Outlook for 2007

inSight

28 Dec 2006

Outlook for 2007

The global imbalance and macroeconomic adjustments in Mainland China are likely to be the two most important factors affecting monetary and financial stability in 2007.

I have, perhaps rather unwisely, got into the habit of devoting a Viewpoint article, at around the turn of the year, to what I see as the outlook for the coming 12 months. The trouble, of course, is that, particularly on monetary and financial issues, one can quite easily be proved wrong. So rather than giving forecasts of financial market performance, for which I imagine there would be considerable demand, I have focussed on identifying risks and opportunities that we in Hong Kong are likely to face in the coming year.

The much politicised global imbalance is still by far the most prominent factor on the radar screen. Another year has passed and the imbalance continues with little sign of significant adjustment despite being considered unsustainable. As a percentage of GDP, the US current account deficit is still at a historically high level of around 6.8%. The consensus seems still to be that the eventual adjustment will be an orderly one, since there is no precedent for the type of sudden stop in external finance, typical for developing economies, with destabilising consequences for the monetary and financial systems, happening to a major developed economy. Furthermore, we are talking about the largest economy in the world, whose currency is still the most popular reserve currency. I certainly hope that this is the case, although orderliness can be quite a subjective concept, depending on your perspective.

Hong Kong, because of its very liquid and open financial markets of considerable capacity, has increasingly been treated as one of the first international financial centres in which to obtain liquid funds in case of need. Whenever there is a need for a substantial supply of water to put out fires in the backyards of other jurisdictions, Hong Kong is one of the first pumps that people in international finance turn to. This makes us prone to greater financial market volatility than other centres. There is also a tendency for the impact of financial shocks in other parts of the world, whether or not they affect Hong Kong in a real economic sense, to be magnified in the financial markets of Hong Kong. What is orderly and benign in the eyes of others could well be quite troublesome for Hong Kong.

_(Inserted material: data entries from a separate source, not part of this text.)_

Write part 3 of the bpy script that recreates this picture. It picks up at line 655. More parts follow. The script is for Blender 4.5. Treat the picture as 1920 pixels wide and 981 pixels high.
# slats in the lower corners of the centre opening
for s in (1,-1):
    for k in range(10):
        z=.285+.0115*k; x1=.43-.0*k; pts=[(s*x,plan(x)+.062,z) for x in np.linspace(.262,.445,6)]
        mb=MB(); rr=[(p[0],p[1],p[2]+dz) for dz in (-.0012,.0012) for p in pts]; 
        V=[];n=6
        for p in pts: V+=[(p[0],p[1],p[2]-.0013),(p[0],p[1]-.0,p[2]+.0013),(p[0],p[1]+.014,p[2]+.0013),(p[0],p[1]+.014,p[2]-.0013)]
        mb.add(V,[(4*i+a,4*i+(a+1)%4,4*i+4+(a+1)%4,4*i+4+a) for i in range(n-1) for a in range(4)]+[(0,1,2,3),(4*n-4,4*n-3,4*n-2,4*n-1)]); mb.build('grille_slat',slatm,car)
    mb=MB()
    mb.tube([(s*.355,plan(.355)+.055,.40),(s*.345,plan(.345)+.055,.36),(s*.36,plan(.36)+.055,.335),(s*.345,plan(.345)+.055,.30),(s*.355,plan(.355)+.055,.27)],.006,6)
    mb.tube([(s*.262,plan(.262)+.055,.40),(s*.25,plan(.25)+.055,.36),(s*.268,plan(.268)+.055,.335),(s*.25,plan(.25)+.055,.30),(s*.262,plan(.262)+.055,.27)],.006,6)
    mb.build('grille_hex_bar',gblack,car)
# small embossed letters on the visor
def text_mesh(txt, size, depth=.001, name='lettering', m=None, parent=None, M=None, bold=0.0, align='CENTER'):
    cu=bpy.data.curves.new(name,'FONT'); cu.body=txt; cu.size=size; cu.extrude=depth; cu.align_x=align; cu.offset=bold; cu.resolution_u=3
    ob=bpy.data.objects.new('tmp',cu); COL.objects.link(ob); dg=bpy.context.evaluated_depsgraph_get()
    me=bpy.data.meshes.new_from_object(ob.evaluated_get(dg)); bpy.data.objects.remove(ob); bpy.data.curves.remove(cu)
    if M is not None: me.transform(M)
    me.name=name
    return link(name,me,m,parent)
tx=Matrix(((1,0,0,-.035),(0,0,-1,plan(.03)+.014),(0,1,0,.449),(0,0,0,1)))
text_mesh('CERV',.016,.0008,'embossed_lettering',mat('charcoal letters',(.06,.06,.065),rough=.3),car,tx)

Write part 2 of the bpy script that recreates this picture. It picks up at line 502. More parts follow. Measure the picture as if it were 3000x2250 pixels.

This is particularly so when the global imbalance has become so associated in many peoples' minds with the bilateral trade imbalance between Mainland China and the United States, and there has been a correspondingly sharp focus on the trend of the exchange rate between the two currencies. This is obviously a subject that could readily be read across to Hong Kong, especially to our currency and our exchange rate policy, although our efforts so far to decouple the relationship between the Hong Kong dollar and renminbi exchange rates have been successful. Indeed, psychological levels have come and gone without significant movements in the foreign exchange and money markets, despite the abundance of comments, some quite emotional, at the retail level. Further complicating the situation is the fact that our capital markets have an increasingly heavy weighting in financial instruments of Mainland enterprises that have been attracting increasingly keen interest from international investors. While the Linked Exchange Rate means that Hong Kong dollar interest rates generally track their US counterparts in the medium to long term, there is a possibility of short-term deviations that we should all be alert to.

Macro adjustment and control on the Mainland is the second most prominent factor on our radar screen. The combination of administrative and market measures being taken seems to have been quite effective, when judged by the headline economic numbers. But there is still more to be achieved, in terms of more balanced growth, continuing control over inflation, increasing consumption and slowing domestic fixed capital formation, not to mention the many longer-term structural issues identified in the Eleventh Five-Year Plan. What we should be alert to are not only the headline numbers on the Mainland and their implications for Hong Kong through the close economic and trade channels, but, arguably more importantly, developments that might affect us through the financial channels. Financial markets, particularly free and open ones with considerable depth like those in Hong Kong, typically give a telescopic view of the future and reflect it efficiently in spot prices, which then may exhibit behaviour quite different from what the headline economic numbers suggest.

There are other factors on our radar screen, but none as challenging as these two for maintaining monetary and financial stability, which is an important area of our responsibility. But I certainly hope the risks I have identified will not materialise. On the other hand, what I would really like to see happening is that Hong Kong as an international financial centre will play an even more significant role in the coming year in increasing financial efficiency on the Mainland and serving as the laboratory for the Mainland's financial liberalisation and reform.